Cette interrogation est d’autant plus opportune que Matera revendique assister 4 000 syndics non professionnels pour un effectif de 300 employés.
Or, en considérant que le salaire annuel moyen est de 70 000 euros chargé et que le tarif moyen facturé à une copropriété est de 5 000 euros, le model économique de la société Matera ne serait pas rentable ou dégagerait des marges extrêmement marginale.
Il est donc vraisemblable que la stratégie commerciale de Matera ne va pas se limiter à vendre de l’assistanat aux syndics non professionnels, mais d'utiliser les mêmes stratégies commerciales développées par les syndics professionnels pour augmenter leurs profits.
Plus que cela, compte tenu du fait que Matera n’est pas concerné par la loi Hoguet qui encadre les professions de l’immobilier, cette société pourra développer différents marchés et activités commerciales qui sont interdits aux syndics.
D’ailleurs, dans un récent courrier de la Direction Départementale de la Protection des Populations, cette dernière a confirmé que Matera est également courtier en assurance, ce qui lui permettra de vendre des contrats d’assurance aux copropriétés qui sont gérées par les syndics non professionnels qui l’assistent.
Ainsi, selon notre analyse la réelle stratégie de Matera est de capter des copropriétés, pour ensuite déployer ses tentacules en proposant divers services qui permettront d’augmenter considérablement les profits du groupe au grand bonheur des investisseurs.

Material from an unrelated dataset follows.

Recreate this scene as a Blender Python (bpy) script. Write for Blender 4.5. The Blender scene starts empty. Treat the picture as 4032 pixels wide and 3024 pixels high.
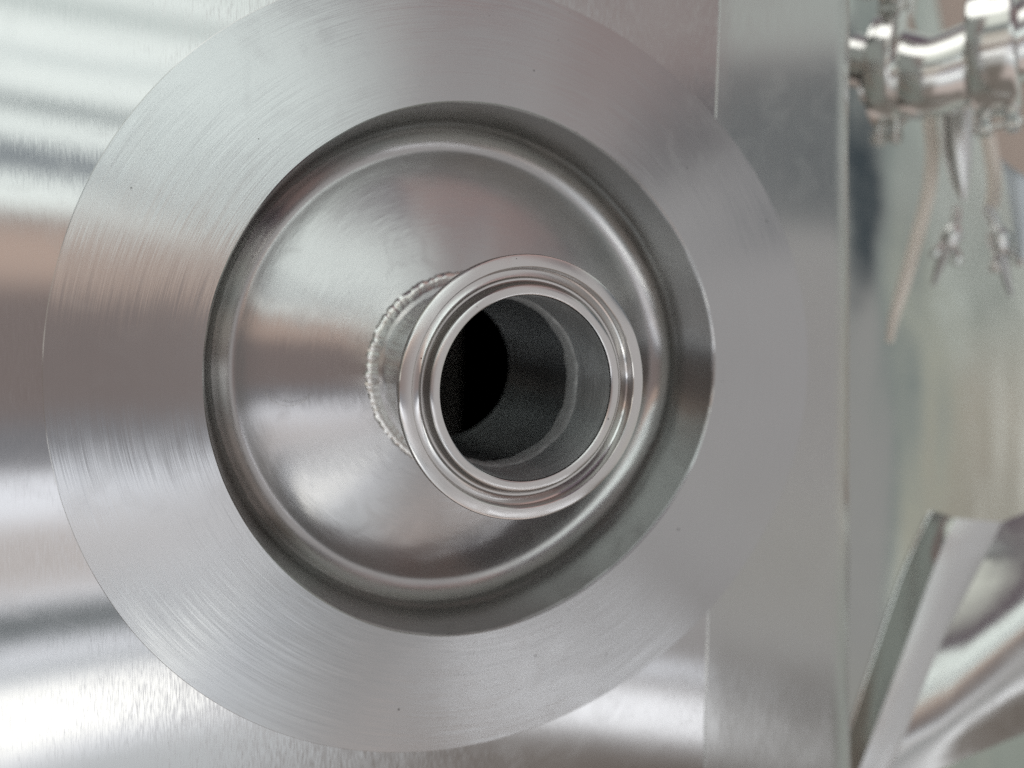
import bpy, bmesh, math, random
from mathutils import Vector, Matrix, noise as mnoise

random.seed(7)
MM = 0.001
PI = math.pi
scene = bpy.context.scene
COL = scene.collection

# ------------------------------------------------------------------ camera
# World frame: origin = centre of the flange face, +X right, +Z up, -Y out of the tank towards the camera
CX = Vector((0.92975, -0.36675, 0.03239))      # camera right
CY = Vector((0.0, 0.08798, 0.99612))           # camera up
CZ = Vector((-0.36818, -0.92615, 0.08180))     # camera back
CAM = Vector((-53.925, -149.061, 11.870))      # mm
FPX = 2912.0

cd = bpy.data.cameras.new('camera')
cam = bpy.data.objects.new('camera', cd)
COL.objects.link(cam)
M = Matrix((CX, CY, CZ)).transposed().to_4x4()
M.translation = CAM * MM
cam.matrix_world = M
cd.sensor_width = 36.0
cd.lens = 36.0 * FPX / 4032.0
cd.clip_start = 0.005
cd.clip_end = 50.0
cd.dof.use_dof = True
cd.dof.focus_distance = 0.138
cd.dof.aperture_fstop = 26.0 / 3.3
scene.camera = cam

def at(px, py, depth):
    """Photo pixel + distance along the optical axis (mm) -> world point in mm."""
    return CAM + (CX * ((px - 2016) / FPX) - CY * ((py - 1512) / FPX) - CZ) * depth

# ------------------------------------------------------------------ world: the workshop light around the tank
def lin(c):
    c = c / 255.0
    return c / 12.92 if c <= 0.04045 else ((c + 0.055) / 1.055) ** 2.4

REFL = 0.60
def env(r, g, b):
    return (lin(r) / REFL, lin(g) / REFL, lin(b) / REFL, 1.0)

world = bpy.data.worlds.new('World')
scene.world = world
world.use_nodes = True
nt = world.node_tree
nt.nodes.clear()
N = nt.nodes.new
L = nt.links.new

def wmath(op, a, b=None, c=None):
    n = N('ShaderNodeMath'); n.operation = op
    for i, v in enumerate((a, b, c)):
        if v is None: continue
        if isinstance(v, (int, float)): n.inputs[i].default_value = v
        else: L(v, n.inputs[i])
    return n.outputs[0]

tc = N('ShaderNodeTexCoord')
sep = N('ShaderNodeSeparateXYZ'); L(tc.outputs['Generated'], sep.inputs[0])
az = wmath('MULTIPLY', wmath('ARCTAN2', sep.outputs[0], wmath('MULTIPLY', sep.outputs[1], -1.0)), 180 / PI)
el = wmath('MULTIPLY', wmath('ARCSINE', sep.outputs[2]), 180 / PI)
# a little unevenness, so no edge out there is a ruled line
nz = N('ShaderNodeTexNoise'); nz.inputs['Scale'].default_value = 5.0; nz.inputs['Detail'].default_value = 3.0
L(tc.outputs['Generated'], nz.inputs['Vector'])
ncol = N('ShaderNodeSeparateColor'); L(nz.outputs['Color'], ncol.inputs[0])
el = wmath('MULTIPLY_ADD', wmath('SUBTRACT', ncol.outputs[0], 0.5), 3.0, el)
az = wmath('MULTIPLY_ADD', wmath('SUBTRACT', ncol.outputs[1], 0.5), 10.0, az)

def ramp(x, a, b):
    n = N('ShaderNodeMapRange'); n.interpolation_type = 'SMOOTHSTEP'; n.clamp = True
    L(x, n.inputs['Value'])
    n.inputs['From Min'].default_value = a; n.inputs['From Max'].default_value = b
    n.inputs['To Min'].default_value = 0.0; n.inputs['To Max'].default_value = 1.0
    return n.outputs[0]

cur = None
def base(col):
    global cur
    n = N('ShaderNodeRGB'); n.outputs[0].default_value = col
    cur = n.outputs[0]

def patch(a0, a1, e0, e1, sa, se, col):
    """One soft-edged bright or dark area for the steel to mirror: window, floor, added band ..."""
    global cur
    m = None
    for x, lo, hi, s in ((az, a0, a1, sa), (el, e0, e1, se)):
        for v, sg in ((lo, 1), (hi, -1)):
            if abs(v) >= 180: continue
            r = ramp(x, v - s, v + s) if sg > 0 else wmath('SUBTRACT', 1.0, ramp(x, v - s, v + s))
            m = r if m is None else wmath('MULTIPLY', m, r)
    mix = N('ShaderNodeMix'); mix.data_type = 'RGBA'
    L(m, mix.inputs['Factor']); L(cur, mix.inputs[6]); mix.inputs[7].default_value = col
    cur = mix.outputs[2]

base(env(140, 138, 138))
# ceiling and floor
patch(-999, 999, 24.2, 999, 4, 1.1, env(82, 72, 80))
patch(8, 56, 28, 70, 4, 3, env(142, 124, 121))
patch(-999, 999, -999, -34, 4, 2.5, env(166, 155, 150))
# photographer and what stands behind, straight opposite
patch(-46, 8, -10.5, 7, 6, 1.0, env(112, 103, 101))
patch(-46, 7, 1.5, 5.2, 8, 1.0, env(170, 151, 140))
patch(-46, 6, -10.6, -7.5, 8, 1.0, env(112, 113, 117))
# upper window wall
patch(-46, 9, 6, 24.3, 9, 0.5, env(230, 238, 235))
patch(-46, 14, 12.2, 13.1, 8, 0.3, env(96, 106, 110))
patch(-46, 10, 8.2, 10.2, 8, 0.4, env(104, 111, 118))
patch(-46, 6, 15.2, 15.8, 8, 0.3, env(180, 190, 190))
patch(-46, 6, 18.0, 19.4, 8, 0.4, env(176, 186, 184))
patch(-46, 6, 20.8, 21.4, 8, 0.3, env(186, 196, 192))
# lower bright zone: daylight on the pale floor
patch(-56, 3, -31, -10.6, 8, 0.5, env(224, 227, 233))
patch(-46, 0, -18.5, -13.8, 9, 1.0, env(176, 171, 169))
patch(-46, 14, -21.4, -19.3, 9, 0.3, env(84, 90, 92))
patch(-46, 14, -23.4, -22.6, 9, 0.2, env(142, 149, 154))
patch(-46, 4, -40, -28.2, 8, 0.6, env(176, 180, 182))
patch(-46, -3, -27.2, -23.8, 5, 0.6, env(275, 275, 270))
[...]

Mais dans tout cela on oublie un acteur fondamental surtout pour l'ARC qui est : le syndicat des copropriétaires et sa protection
En effet, nous reproduisons ici la réponse de la Direction Départemental Protection de la Population sur la réelle activité de Matera qui doit être claire pour l’ensemble des copropriétaires qui souhaitent solliciter les services de cette structure :
Ainsi, Matera n’est :
- ni syndic;
- ni gestionnaire;
- ni secrétaire du syndic,
mais un vendeur de logiciel qui met à disposition une équipe pour aider ses clients en cas de question sur diverses thématiques.
Pour conclure, au-delà de la « gue-guerre » entre Matera et les professionnels, les copropriétaires et les syndics non professionnels qui sont séduits par la communication de Matera doivent exactement comprendre en quoi consiste leur offre et surtout ce qu’ils devront réaliser et même assurer à défaut d’engager leur responsabilité.